La sforbiciata del 3% del cuneo contributivo riguarda le retribuzioni
imponibili fino a 1.923 euro, mentre si conferma l’attuale taglio del 2% per le retribuzioni che non eccedono l’importo mensile di 2.692 euro. I limiti di importo mensile sono maggiorati del rateo di tredicesima per la competenza del mese di dicembre. L’ulteriore taglio dell’1% disposto rispetto al 2022 lascia in tasca al lavoratore circa 10,97 euro al mese, da sommare ai 21,95 euro mensili circa dovuti al taglio del 2%. Il taglio del cuneo fiscale funge dunque da aumento di stipendio per effetto di minore tasse dallo Stato sullo stipendio.

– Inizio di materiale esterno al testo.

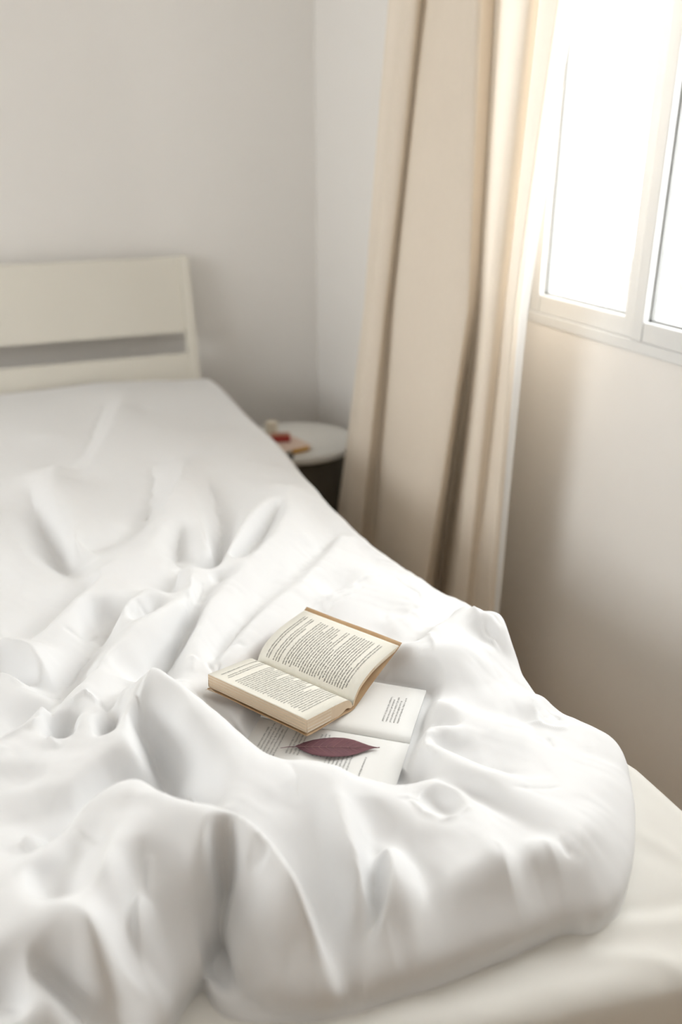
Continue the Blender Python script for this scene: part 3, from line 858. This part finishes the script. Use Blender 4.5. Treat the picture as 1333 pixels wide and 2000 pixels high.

Aumento stipendio con i sindacati
Oltre al taglio del cuneo fiscale c’è poi la questione legata anche alle contrattazione tra le imprese e sindacati. La perdita del potere d’acquisto si fa sempre più incisiva tanto che ad oggi la situazione è peggiore del 2019. Per questo motivo i sindacati sono sul piede di guerra e chiedono la rinegoziazione dei vari contratti nazionali chiedendo l’adeguamento in base al valore dell’inflazione. Servirà dunque un tavolo di trattative anche con la regia del Governo. Questa sorta di piano B al taglio del cuneo fiscale va detto non è semplice. Se da un lato c’è la perdita potere acquisto dei lavoratori dall’altra ci sono le imprese che devono fare i conti con il caro energia che pesa non poco sui bilanci. Trovare un punto di incontro non sarà facile. Serve una soluzione strutturale e non passeggera come i bonus che alla fine hanno partorito il famoso topolino che è servito a poco o nulla.